Ocurre que el amor no es cuestión de sentimientos, aunque en el amor puede haber sentimiento. El amor es, sobre todo, cuestión de actitudes. De hecho, Jesús no dice: te tiene que gustar tu enemigo; tampoco dice: tienes que manifestar afecto a tu enemigo o tener confianza con él. El verbo que el evangelista pone en boca de Jesús (agapao) no expresa sentimientos, sino actitudes. Lo que Jesús dice es: tienes que desearle bien a tu enemigo. Desearle bien puede ser desear que se convierta, desear que deje de hacer el mal. De ahí que el mandamiento del amor al enemigo va unido a otro precepto: orad por los que os persiguen. La oración nunca puede expresar malos deseos, la oración siempre busca el bien.

¿Y cuál es el motivo del amor al enemigo? ¿Será que, al aumentar la dificultad, aumenta el mérito? El cristianismo no es cuestión de méritos, sino de gracia. ¿Será entonces que el odio corrompe y hace daño al que odia? No es una mala razón, pero no es la que Jesús ofrece: “amad a vuestros enemigos, para ser hijos del Padre celestial”. La clave del amor al enemigo es el Padre celestial. ¿En que se parece el hijo al padre? ¿En el rostro, en la estatura? No. El hijo se parece al padre cuando tiene los mismos sentimientos, el mismo carácter, el mismo modo de ser, las mismas actitudes que el Padre. Y el Padre celestial hace salir su sol sobre buenos y malos, manda la lluvia sobre justos e injustos; o sea, cuida de todos, ama a todos sin excepción, porque todos son hijos suyos. Los hijos de este padre están llamados a aspirar a esa filiación, a imitarle, a tener sus mismos sentimientos. Por eso su amor no admite límites ni discriminaciones.

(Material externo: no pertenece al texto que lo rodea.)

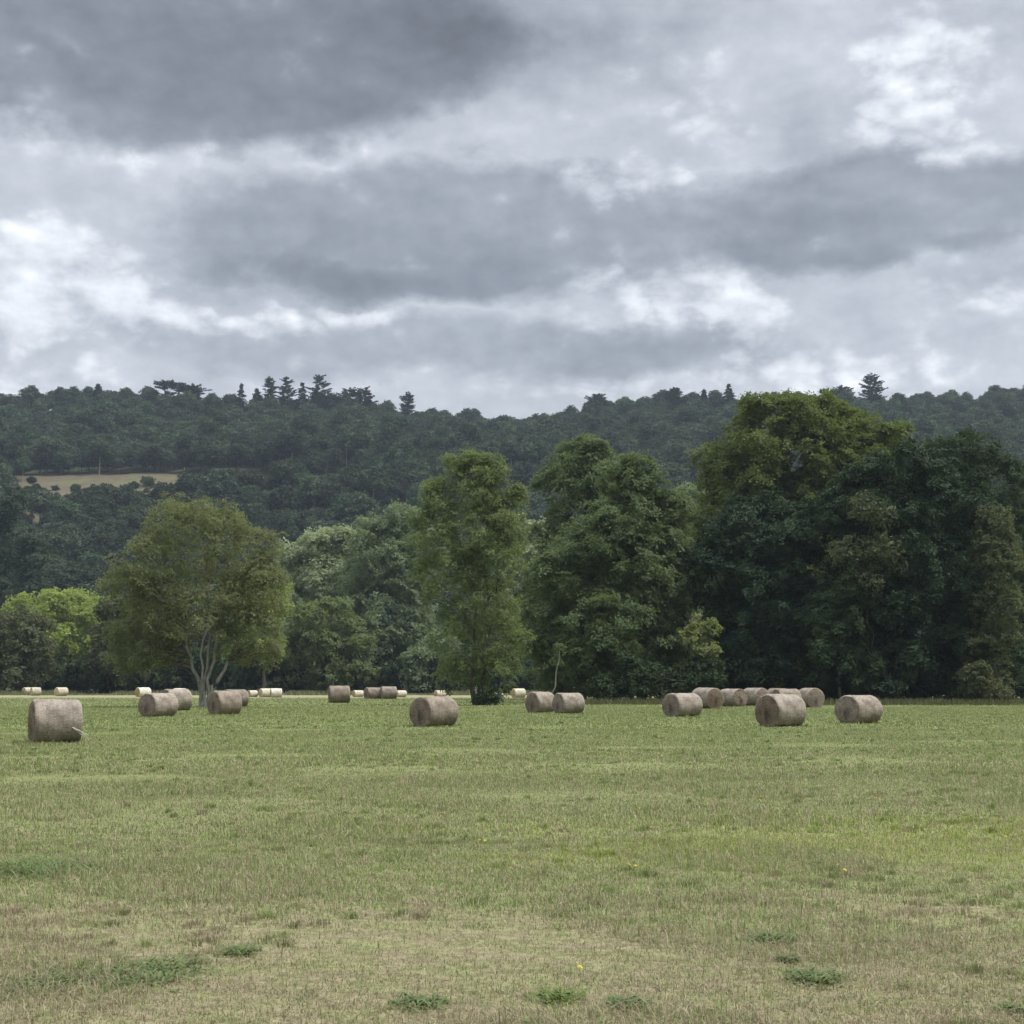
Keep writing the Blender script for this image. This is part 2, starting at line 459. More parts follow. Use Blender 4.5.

Una última cosa: el amor al enemigo no es el ideal del amor. El ideal del amor es la reciprocidad. Si el enemigo me amara, habría dejado de ser enemigo. Es enemigo porque no me ama. Pero yo sí debo amarle, o sea, tener hacia él sentimientos de benevolencia. La plenitud del amor cristiano es el amor entre los amigos, el amor recíproco. El amor al enemigo es el caso extremo de la universalidad del amor, pero no es el ideal del amor. Tampoco es lo “característico” del amor cristiano. Lo repito: lo característico del amor cristiano es la reciprocidad: amaos los unos a los otros.